Dallo stile linguistico di una persona si evincono anche aspetti del carattere e della personalità. Qual è il tratto più “curioso” che è emerso dallo studio delle epistole?
“Uno dei tratti più curiosi, e allo stesso tempo comuni, risiede certamente nell’apprensione dei vescovi di fronte ad impegni o obblighi di un certo rilievo. È alquanto rappresentativa, per fare un esempio, una lettera scritta dal vescovo Ottavio Mirto nell’imminenza della partenza per un lungo viaggio di Nunziatura a Colonia nel 1587. In essa il Prelato lascia trasparire tutta la sua preoccupazione per il gregge, che in caso di morte del vescovo si sarebbe trovato sprovvisto di una guida”.
Superando il valore scientifico del volume, quale contributo porta un risultato come questo al territorio?
“Credo che l’Archivio e la Biblioteca siano strettamente connessi, sempre e comunque, al contesto territoriale e sociale di cui fanno parte. Questo legame è fatto in buona sostanza di condivisione: condivisione di storie, origini, cultura, radici. Ogni risultato per l’Archivio è dunque un risultato per il territorio. Tuttavia un contributo come questo non costituisce un punto d’arrivo, bensì un punto di partenza. Solo le azioni di valorizzazione e la corretta narrazione della Storia e delle storie possono favorire realmente lo sviluppo culturale, sociale ed economico di un’intera comunità”.
La tua esperienza sugli scavi di San Vincenzo al Volturno in che modo ha contribuito negli anni ad “affinare” il tuo stile di ricercatore?
“Il mio primo appuntamento con San Vincenzo al Volturno risale al 2001, quando avevo solo 19 anni. Da allora ho avuto la fortuna di collaborare ad una delle missioni archeologiche più affascinanti e complesse di ambito medievistico, giungendo, negli ultimi anni, ad occupare il ruolo di responsabile di scavo. Il confronto con colleghi di diversa nazionalità ed estrazione professionale ha certamente inciso sul mio modo di fare ricerca con un approccio interdisciplinare.

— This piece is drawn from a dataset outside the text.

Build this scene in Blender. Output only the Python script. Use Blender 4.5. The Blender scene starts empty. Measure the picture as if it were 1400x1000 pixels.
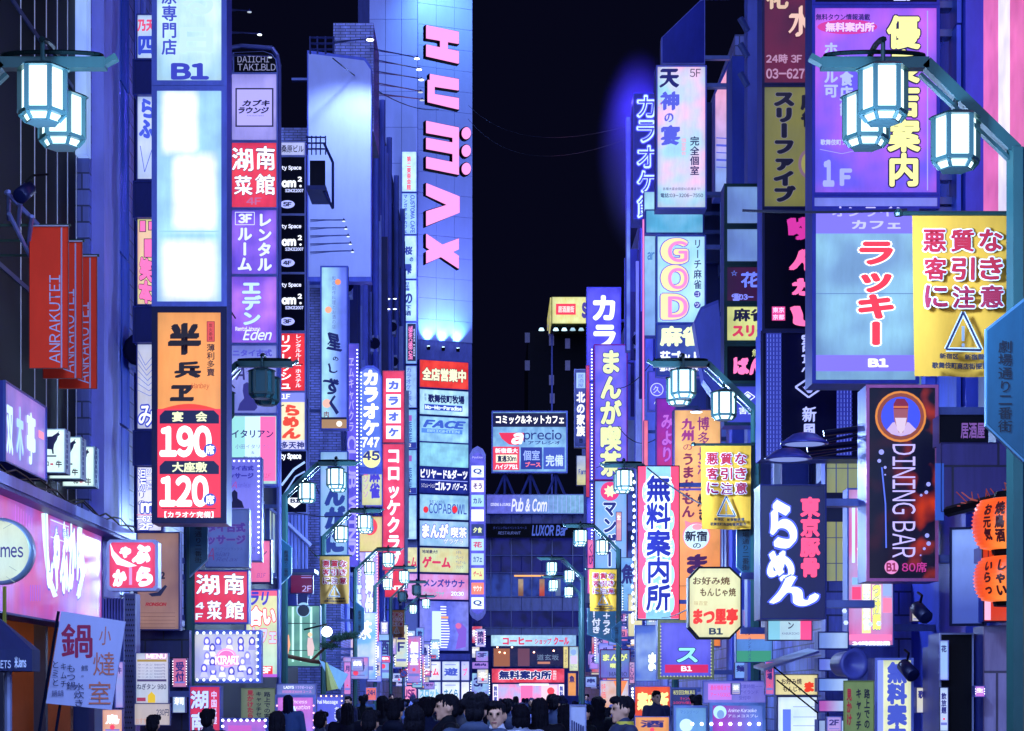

Sono stato inoltre molto ispirato dall’ambiente in cui mi sono formato, quello del Laboratorio di Archeologia Tardoantica e Medievale dell’Università Suor Orsola Benincasa di Napoli, che attualmente ha sede a San Potito Sannitico”.
Il valore della ricerca si coniuga con quale atteggiamento interiore?
“Certamente con la perseveranza e con lo spirito di sacrificio. La vita del ricercatore è tutt’altro che semplice”.
Progetti futuri?
“Sono tanti i progetti e anche i sogni. Ho intrapreso da poco un’attività di collaborazione con un gruppo di ricerca francese, finalizzata all’analisi storico-archeologica di alcuni importanti siti monastici europei. Tra i progetti futuri c’è sicuramente quello di portare avanti un’esperienza di ricerca all’estero”.
Appuntamento con l’autore…
Il volume sarà presentato il 20 dicembre, alle 16.30, presso la Biblioteca diocesana “San Tommaso d’Aquino”. Interverranno il professore Giulio Sodano, Ordinario di Storia Moderna presso l’Università degli Studi della Campania “Luigi Vanvitelli”, che modererà l’incontro; il prof. Antonio Ianniello, Docente invitato di Storia della Chiesa presso la Pontificia Facoltà Teologica dell’Italia Meridionale e mons. Orazio Francesco Piazza, amministratore apostolico diocesano, cui saranno affidate le conclusioni.